Annette Idler speaking at Balliol College's Lady Dervorguilla Seminar

Lady Dervorguilla Seminar

'The Convergence of Conflict and Organised Crime' by Dr Annette Idler

23 February 2018, 8.00pm
Middle Common Room, Holywell Manor (no disabled access)

Dr Annette Idler (Senior Research Fellow at the Department of Politics and International Relations) will give a talk on ’The Convergence of Conflict and Organised Crime’.

In this talk, Dr Idler unpacks the intricate relationships between armed conflict and transnational organised crime. She demonstrates how tracing illicit supply chains reveal security challenges that are analytical blind spots to conventional frameworks on the ‘crime-conflict nexus’. These challenges include first, the mismatch of local and global perceptions that undermines the perceived legitimacy of governments; second, the persistence of illicit power structures throughout war and peace time; and third, the interconnectedness of multiple forms of organised crime that perpetuate conflict and fuel wider insecurity.
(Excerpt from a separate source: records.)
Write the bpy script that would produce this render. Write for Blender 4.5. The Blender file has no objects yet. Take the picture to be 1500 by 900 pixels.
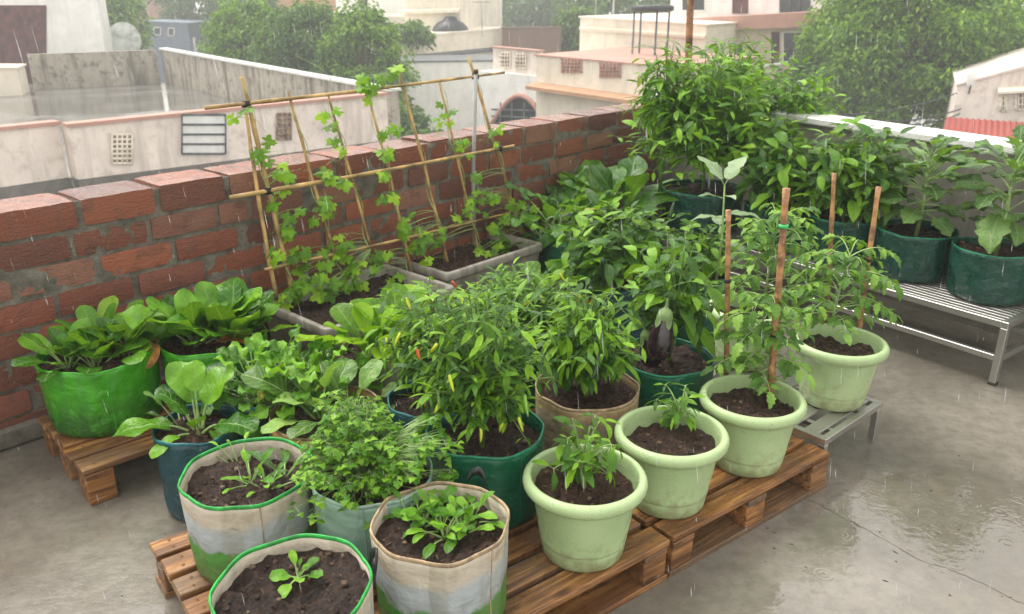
import bpy, bmesh, math, random
from math import sin, cos, pi, radians, atan, atan2, sqrt, exp, hypot
from mathutils import Vector, Matrix, noise as mn
R_ = random.Random(11)
C = bpy.context.scene.collection
# ------------------------------------------------------------------ camera model: measured points become places
F, HC = 1193.0, 1.5
PIT = atan(453 / F); SP, CP = sin(PIT), cos(PIT)
def ray(u, v):
    b = v - 450.0
    return Vector((u - 750.0, F * CP - b * SP, -F * SP - b * CP))
def at(u, v, z):
    d = ray(u, v); t = (z - HC) / d.z
    return Vector((d.x * t, d.y * t, z))
def Q(u, v, Y):
    d = ray(u, v); t = Y / d.y
    return Vector((d.x * t, Y, HC + d.z * t))
def on_plane(u, v, p0, n):
    d = ray(u, v); o = Vector((0, 0, HC))
    return o + d * ((p0 - o).dot(n) / d.dot(n))
def ztop(y, v):
    d = ray(750, v); return HC + y * d.z / d.y
# ------------------------------------------------------------------ object helpers
def thing(name, label, cat, loc=(0, 0, 0), rz=0, group=None):
    o = bpy.data.objects.new(name, None); C.objects.link(o)
    o.location = loc; o.rotation_euler = (0, 0, rz); o.empty_display_size = .05
    o['label'] = label; o['category'] = cat
    if group: o['group'] = group
    return o
def tag(o, label, cat, group=None):
    o['label'] = label; o['category'] = cat
    if group: o['group'] = group
    return o
class G:
    def __init__(s): s.v = []; s.f = []; s.uv = []
    def add(s, p, uv=(0.5, 0.5)):
        s.v.append((p[0], p[1], p[2])); s.uv.append(uv); return len(s.v) - 1
    def merge(s, o, M=None):
        k = len(s.v)
        for p, q in zip(o.v, o.uv):
            s.v.append(tuple(M @ Vector(p)) if M else p); s.uv.append(q)
        s.f += [tuple(i + k for i in f) for f in o.f]
def obj(name, g, mat, parent=None, smooth=True, loc=None):
    me = bpy.data.meshes.new(name)
    me.from_pydata(g.v, [], g.f)
    uvl = me.uv_layers.new(name='UVMap')
    li = [0] * len(me.loops); me.loops.foreach_get('vertex_index', li)
    flat = []
    for i in li: flat += g.uv[i]
    uvl.data.foreach_set('uv', flat)
    me.polygons.foreach_set('use_smooth', [smooth] * len(me.polygons))
    me.update()
    o = bpy.data.objects.new(name, me); C.objects.link(o)
    if mat: me.materials.append(mat)
    if parent: o.parent = parent
    if loc: o.location = loc
    return o
def struct(name, g, mat, smooth=False):
    o = obj(name, g, mat, None, smooth); o['kind'] = 'structure'; return o
BOXF = [(0, 3, 2, 1), (4, 5, 6, 7), (0, 1, 5, 4), (1, 2, 6, 5), (2, 3, 7, 6), (3, 0, 4, 7)]
def box(g, c, sx, sy, sz, rz=0, ch=0.0, M=None):
    """box centred at c; ch = chamfer"""
    M = M or Matrix.Rotation(rz, 3, 'Z'); c = Vector(c)
    x, y, z = sx / 2, sy / 2, sz / 2
    if ch <= 0:
        k = [g.add(c + M @ Vector(p)) for p in ((-x, -y, -z), (x, -y, -z), (x, y, -z), (-x, y, -z), (-x, -y, z), (x, -y, z), (x, y, z), (-x, y, z))]
        g.f += [tuple(k[i] for i in f) for f in BOXF]; return
    bm = bmesh.new(); bmesh.ops.create_cube(bm, size=1)
    for q in bm.verts: q.co = Vector((q.co.x * sx, q.co.y * sy, q.co.z * sz))
    bmesh.ops.bevel(bm, geom=bm.edges[:], offset=ch, segments=1, affect='EDGES')
    bm.verts.index_update(); k0 = len(g.v)
    for q in bm.verts: g.add(c + M @ q.co)
    g.f += [tuple(q.index + k0 for q in f.verts) for f in bm.faces]; bm.free()
def frame_of(d):
    d = d.normalized(); a = Vector((0, 0, 1)) if abs(d.z) < .95 else Vector((1, 0, 0))
    s = d.cross(a).normalized(); return s, s.cross(d)
def tube(g, pts, r, n=6, caps=True):
    pts = [Vector(p) for p in pts]; m = len(pts)
    rr = r if isinstance(r, (list, tuple)) else [r] * m
    rings = []
    for i, p in enumerate(pts):
        d = (pts[min(i + 1, m - 1)] - pts[max(i - 1, 0)])
        if d.length < 1e-9: d = Vector((0, 0, 1))
        s, t = frame_of(d)
        rings.append([g.add(p + (s * cos(2 * pi * k / n) + t * sin(2 * pi * k / n)) * rr[i], (k / n, i / max(1, m - 1))) for k in range(n)])
    for a, b in zip(rings, rings[1:]):
        for k in range(n): g.f.append((a[k], a[(k + 1) % n], b[(k + 1) % n], b[k]))
    if caps:
        g.f.append(tuple(reversed(rings[0]))); g.f.append(tuple(rings[-1]))
def lathe(g, prof, n=48, c=(0, 0, 0), close=False):
    rings = []
    for (r, z) in prof:
        rings.append([g.add((c[0] + r * cos(2 * pi * k / n), c[1] + r * sin(2 * pi * k / n), c[2] + z)) for k in range(n)])
    for a, b in zip(rings, rings[1:]):
        for k in range(n): g.f.append((a[k], a[(k + 1) % n], b[(k + 1) % n], b[k]))
    if close: g.f.append(tuple(reversed(rings[0])))
def bez(a, b, c, n=6):
    a, b, c = Vector(a), Vector(b), Vector(c)
    return [a * (1 - t) ** 2 + b * 2 * t * (1 - t) + c * t * t for t in [i / n for i in range(n + 1)]]
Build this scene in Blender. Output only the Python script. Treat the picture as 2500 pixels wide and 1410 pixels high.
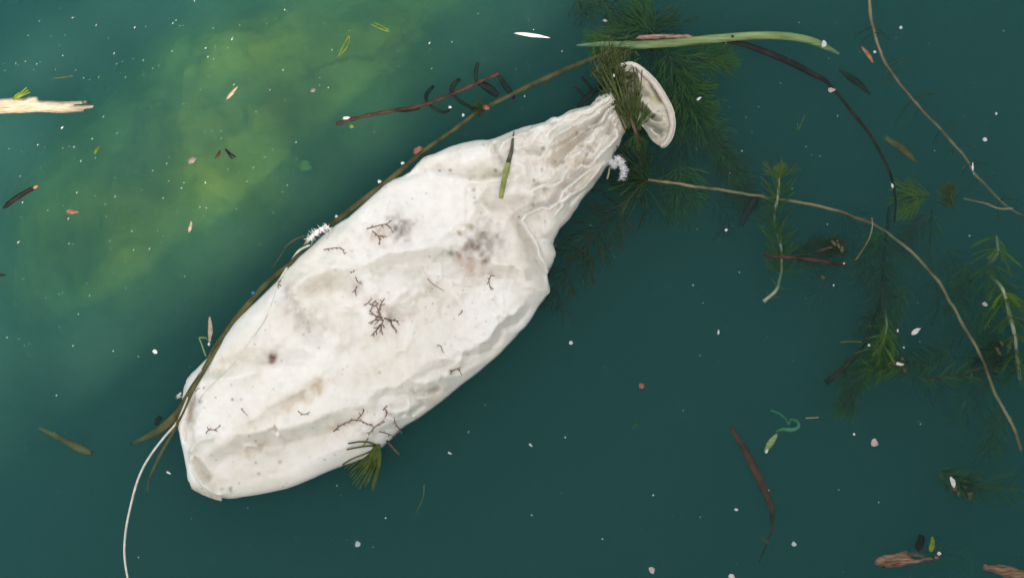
import bpy, math, random
import numpy as np
from mathutils import Vector, Matrix, Quaternion
from mathutils.geometry import delaunay_2d_cdt

R = math.radians
S = 0.00025            # one plan unit = 0.25 mm of water surface (the view is about 62 cm wide)
scene = bpy.context.scene
for o in list(bpy.data.objects):
    bpy.data.objects.remove(o)

# ------------------------------------------------------------------ camera, sky, sun, exposure
CAM_H = 1.0
cd = bpy.data.cameras.new('camera'); cam = bpy.data.objects.new('camera', cd)
scene.collection.objects.link(cam); scene.camera = cam
cam.location = (0, 0, CAM_H); cam.rotation_euler = (0, 0, 0)
cd.sensor_width = 36.0
cd.lens = 36.0 * CAM_H / (2500 * S)
cd.clip_start = 0.02; cd.clip_end = 400

SUN_ELEV = R(55)
N = Vector((0.625, -0.7806, 0)).normalized()      # towards the added jetty and the sun
T = Vector((0.7806, 0.625, 0)).normalized()       # along the added jetty edge
w = bpy.data.worlds.new('World'); scene.world = w; w.use_nodes = True
nt = w.node_tree; nt.nodes.clear()
sky = nt.nodes.new('ShaderNodeTexSky'); sky.sky_type = 'NISHITA'; sky.sun_disc = False
sky.sun_elevation = SUN_ELEV; sky.sun_rotation = math.atan2(N.x, N.y)
sky.air_density = 1.0; sky.dust_density = 3.0; sky.ozone_density = 1.0
hs = nt.nodes.new('ShaderNodeHueSaturation'); hs.inputs['Saturation'].default_value = 0.22
mx = nt.nodes.new('ShaderNodeMix'); mx.data_type = 'RGBA'; mx.blend_type = 'MULTIPLY'
mx.inputs[0].default_value = 1.0; mx.inputs[7].default_value = (1.0, 0.965, 0.915, 1)
bg = nt.nodes.new('ShaderNodeBackground'); bg.inputs['Strength'].default_value = 0.14
wo = nt.nodes.new('ShaderNodeOutputWorld')
nt.links.new(sky.outputs[0], hs.inputs['Color']); nt.links.new(hs.outputs[0], mx.inputs[6])
nt.links.new(mx.outputs[2], bg.inputs[0]); nt.links.new(bg.outputs[0], wo.inputs[0])

sl = bpy.data.lights.new('sun', 'SUN'); sun = bpy.data.objects.new('sun', sl)
scene.collection.objects.link(sun)
sl.energy = 2.5; sl.angle = R(0.53); sl.color = (1.0, 0.86, 0.62)
sd = N * math.cos(SUN_ELEV) + Vector((0, 0, math.sin(SUN_ELEV)))
sun.rotation_euler = sd.to_track_quat('Z', 'Y').to_euler()
sun.location = sd * 5

vs = scene.view_settings
vs.view_transform = 'Standard'; vs.look = 'None'; vs.gamma = 1.0; vs.use_curve_mapping = False
vs.exposure = 1.46
scene.render.engine = 'CYCLES'
cy = scene.cycles
cy.use_denoising = True
cy.max_bounces = 8; cy.diffuse_bounces = 3; cy.glossy_bounces = 2; cy.transmission_bounces = 3
cy.volume_bounces = 2; cy.transparent_max_bounces = 12
cy.sample_clamp_indirect = 4

# ------------------------------------------------------------------ helpers
def P(x, y, z=0.0):
    return Vector(((x - 1250) * S, (705 - y) * S, z * S))

def tag(o, label=None, cat=None, group=None, kind=None):
    if label: o['label'] = label
    if cat: o['category'] = cat
    if group: o['group'] = group
    if kind: o['kind'] = kind
    return o

def empty(name, loc, label, cat, group=None):
    o = bpy.data.objects.new(name, None); scene.collection.objects.link(o)
    o.empty_display_size = 0.005; o.location = loc
    return tag(o, label, cat, group)

def material(name, col, rough=0.6, spec=0.3, var=0.25, scale=300.0, bump=0.0, bscale=800.0, col2=None, trans=0.0, stretch=None):
    m = bpy.data.materials.new(name); m.use_nodes = True
    t = m.node_tree; b = t.nodes['Principled BSDF']
    b.inputs['Roughness'].default_value = rough
    b.inputs['Specular IOR Level'].default_value = spec
    tc = t.nodes.new('ShaderNodeTexCoord'); src = tc.outputs['Object']
    if stretch:
        mp = t.nodes.new('ShaderNodeMapping'); mp.inputs['Scale'].default_value = stretch
        t.links.new(src, mp.inputs[0]); src = mp.outputs[0]
    n = t.nodes.new('ShaderNodeTexNoise'); n.inputs['Scale'].default_value = scale; n.inputs['Detail'].default_value = 4
    t.links.new(src, n.inputs['Vector'])
    r = t.nodes.new('ShaderNodeValToRGB')
    c2 = col2 if col2 else tuple(min(1, c * (1 + var)) for c in col)
    c1 = tuple(c * (1 - var) for c in col)
    r.color_ramp.elements[0].position = 0.33; r.color_ramp.elements[1].position = 0.67
    r.color_ramp.elements[0].color = (*c1, 1); r.color_ramp.elements[1].color = (*c2, 1)
    t.links.new(n.outputs['Fac'], r.inputs[0]); t.links.new(r.outputs[0], b.inputs['Base Color'])
    if bump > 0:
        n2 = t.nodes.new('ShaderNodeTexNoise'); n2.inputs['Scale'].default_value = bscale; n2.inputs['Detail'].default_value = 5
        t.links.new(src, n2.inputs['Vector'])
        bp = t.nodes.new('ShaderNodeBump'); bp.inputs['Strength'].default_value = 0.6; bp.inputs['Distance'].default_value = bump
        t.links.new(n2.outputs['Fac'], bp.inputs['Height']); t.links.new(bp.outputs[0], b.inputs['Normal'])
    if trans > 0:
        out = t.nodes['Material Output']
        tr = t.nodes.new('ShaderNodeBsdfTranslucent'); ms = t.nodes.new('ShaderNodeMixShader'); ms.inputs[0].default_value = trans
        t.links.new(r.outputs[0], tr.inputs[0]); t.links.new(b.outputs[0], ms.inputs[1]); t.links.new(tr.outputs[0], ms.inputs[2])
        t.links.new(ms.outputs[0], out.inputs[0])
    return m

class MB:
    """collects plan-unit geometry for ONE mesh object"""
    def __init__(s): s.v = []; s.f = []
    def tube(s, pts, rad, sides=6, flat=1.0, up=None, caps=True):
        """pts: (x,y,z) plan units; rad: number or list; flat: thickness ratio across"""
        pts = [Vector(p if len(p) == 3 else (p[0], p[1], 0)) for p in pts]
        n = len(pts)
        rad = [rad] * n if isinstance(rad, (int, float)) else list(rad)
        base = len(s.v)
        prev = None
        for i, p in enumerate(pts):
            d = (pts[min(i + 1, n - 1)] - pts[max(i - 1, 0)])
            if d.length < 1e-9: d = Vector((1, 0, 0))
            d.normalize()
            ref = up or Vector((0, 0, 1))
            a = d.cross(ref)
            if a.length < 0.05: a = d.cross(Vector((0, 1, 0)))
            a.normalize(); b = a.cross(d).normalized()
            for k in range(sides):
                t = 2 * math.pi * k / sides
                s.v.append(p + (a * math.cos(t) + b * math.sin(t) * flat) * rad[i])
        for i in range(n - 1):
            for k in range(sides):
                k2 = (k + 1) % sides
                s.f.append((base + i * sides + k, base + i * sides + k2, base + (i + 1) * sides + k2, base + (i + 1) * sides + k))
        if caps:
            s.f.append(tuple(base + k for k in reversed(range(sides))))
            s.f.append(tuple(base + (n - 1) * sides + k for k in range(sides)))
        return s
    def build(s, name, m, parent=None, smooth=True, origin=None, plan=True):
        vv = [P(v[0], v[1], v[2]) for v in s.v] if plan else [Vector(v) for v in s.v]
        if parent is not None: org = parent.location.copy()
        elif origin is not None: org = Vector(origin)
        else: org = sum(vv, Vector()) / max(1, len(vv))
        me = bpy.data.meshes.new(name)
        me.from_pydata([tuple(v - org) for v in vv], [], s.f)
        if smooth:
            me.polygons.foreach_set('use_smooth', [True] * len(me.polygons))
        me.materials.append(m)
        o = bpy.data.objects.new(name, me); scene.collection.objects.link(o)
        if parent is not None: o.parent = parent
        else: o.location = org
        return o

def spline(pts, step=8.0):
    """Catmull-Rom through control tuples of any length; resampled roughly every step units"""
    pts = [tuple(map(float, p)) for p in pts]
    if len(pts) < 3: 
        a, b = pts[0], pts[-1]; L = math.dist(a[:2], b[:2]); n = max(2, int(L / step))
        return [tuple(a[k] + (b[k] - a[k]) * i / n for k in range(len(a))) for i in range(n + 1)]
    out = []
    ext = [tuple(2 * a - b for a, b in zip(pts[0], pts[1]))] + pts + [tuple(2 * a - b for a, b in zip(pts[-1], pts[-2]))]
    for i in range(1, len(ext) - 2):
        p0, p1, p2, p3 = ext[i - 1:i + 3]
        n = max(1, int(math.dist(p1[:2], p2[:2]) / step))
        for j in range(n):
            t = j / n
            out.append(tuple(0.5 * (2 * b + (c - a) * t + (2 * a - 5 * b + 4 * c - d) * t * t + (3 * b - a - 3 * c + d) * t ** 3)
                             for a, b, c, d in zip(p0, p1, p2, p3)))
    out.append(pts[-1])
    return out

class Noise2:
    def __init__(s, seed):
        s.g = np.random.RandomState(seed).rand(256, 256) * 2 - 1
    def __call__(s, x, y, wl):
        x = np.asarray(x, float) / wl + 37.3; y = np.asarray(y, float) / wl + 11.7
        xi = np.floor(x).astype(int); yi = np.floor(y).astype(int); fx = x - xi; fy = y - yi
        fx = fx ** 3 * (fx * (fx * 6 - 15) + 10); fy = fy ** 3 * (fy * (fy * 6 - 15) + 10)
        g = s.g; a = g[xi % 256, yi % 256]; b = g[(xi + 1) % 256, yi % 256]; c = g[xi % 256, (yi + 1) % 256]; d = g[(xi + 1) % 256, (yi + 1) % 256]
        return (a * (1 - fx) + b * fx) * (1 - fy) + (c * (1 - fx) + d * fx) * fy
nzA, nzB, nzC, nzD = Noise2(1), Noise2(2), Noise2(3), Noise2(4)

def poly_info(x, y, poly, closed=False):
    """distance, signed side, arc parameter 0..1 to a polyline"""
    poly = np.array(poly, float)[:, :2]
    if closed: poly = np.vstack([poly, poly[:1]])
    A = poly[:-1]; B = poly[1:]; D = B - A; L = np.hypot(D[:, 0], D[:, 1]) + 1e-9
    cum = np.concatenate([[0], np.cumsum(L)])
    best = np.full(x.shape, 1e18); side = np.zeros(x.shape); par = np.zeros(x.shape)
    for i in range(len(A)):
        px = x - A[i, 0]; py = y - A[i, 1]
        t = np.clip((px * D[i, 0] + py * D[i, 1]) / L[i] ** 2, 0, 1)
        qx = px - t * D[i, 0]; qy = py - t * D[i, 1]
        d2 = qx * qx + qy * qy
        m = d2 < best
        best = np.where(m, d2, best)
        cr = (D[i, 0] * py - D[i, 1] * px)
        side = np.where(m, np.sign(cr), side)
        par = np.where(m, (cum[i] + t * L[i]) / cum[-1], par)
    return np.sqrt(best), side, par

def inside(x, y, poly):
    poly = np.array(poly, float); n = len(poly); r = np.zeros(x.shape, bool)
    j = n - 1
    for i in range(n):
        xi, yi = poly[i]; xj, yj = poly[j]
        c = ((yi > y) != (yj > y)) & (x < (xj - xi) * (y - yi) / (yj - yi + 1e-12) + xi)
        r ^= c; j = i
    return r

# ------------------------------------------------------------------ water and lake bed
vm = bpy.data.materials.new('murky_green_water'); vm.use_nodes = True
t = vm.node_tree; t.nodes.clear()
out = t.nodes.new('ShaderNodeOutputMaterial')
vsn = t.nodes.new('ShaderNodeVolumeScatter'); vsn.inputs['Color'].default_value = (0.46, 0.90, 0.775, 1); vsn.inputs['Density'].default_value = 4.1
vsn.inputs['Anisotropy'].default_value = 0.0
van = t.nodes.new('ShaderNodeVolumeAbsorption'); van.inputs['Color'].default_value = (0.50, 0.78, 0.80, 1); van.inputs['Density'].default_value = 28.0
add = t.nodes.new('ShaderNodeAddShader')
t.links.new(vsn.outputs[0], add.inputs[0]); t.links.new(van.outputs[0], add.inputs[1]); t.links.new(add.outputs[0], out.inputs['Volume'])
W = 60.0
me = bpy.data.meshes.new('water'); zb = -2.2
me.from_pydata([(-W, -W, zb), (W, -W, zb), (W, W, zb), (-W, W, zb), (-W, -W, 0), (W, -W, 0), (W, W, 0), (-W, W, 0)], [],
               [(3, 2, 1, 0), (4, 5, 6, 7), (0, 1, 5, 4), (1, 2, 6, 5), (2, 3, 7, 6), (3, 0, 4, 7)])
me.materials.append(vm)
water = bpy.data.objects.new('water', me); scene.collection.objects.link(water)
tag(water, 'murky green lake water around the white balloon', kind='structure')

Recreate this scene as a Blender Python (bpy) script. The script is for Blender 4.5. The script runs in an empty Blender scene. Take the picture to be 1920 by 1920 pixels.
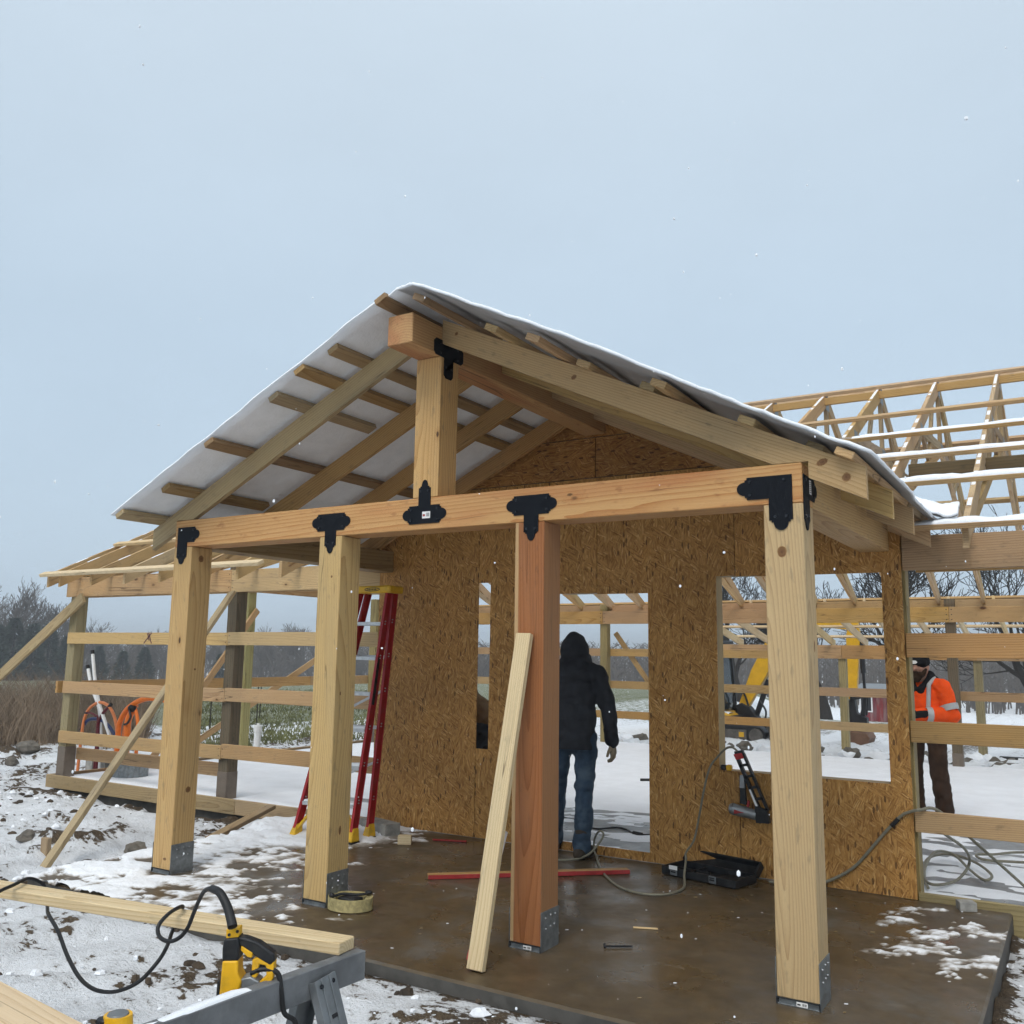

Annette Idler is the Director of Studies at the Changing Character of War Centre, Senior Research Fellow at Pembroke College, and at the Department of Politics and International Relations, and Affiliate at the Latin American Centre, all University of Oxford. She is the World Economic Forum’s Global Future Council’s Fellow on International Security and Research Associate at the Graduate Institute Geneva’s Centre on Conflict, Development and Peacebuilding. Dr Idler’s work focuses on the interface of conflict, security, transnational organized crime and peacebuilding. Drawing on ethnographic methods in her research, over the past decade, she has conducted extensive fieldwork in and on the war-torn and crisis-affected borderlands of Colombia, Ecuador and Venezuela, including more than 600 interviews with local stakeholders. Her work appeared in journals such as Stability: International Journal of Security and Development and Perspectives on Terrorism and her book Borderland Battles: Violence, Crime, and Governance at the Edges of Colombia’s War  is forthcoming with Oxford University Press. Dr Idler advises governments and international organizations, is a regular expert for media outlets such as Al Jazeera, BBC and the Washington Post, and has published numerous policy briefs. Dr Idler previously worked with UNDP’s Bureau for Crisis Prevention and Recovery, the UN Economic Commission for Latin America and the Caribbean, and the German development cooperation. She holds a doctorate from the Department of International Development, University of Oxford, and an MA in International Relations from King’s College London’s Department of War Studies.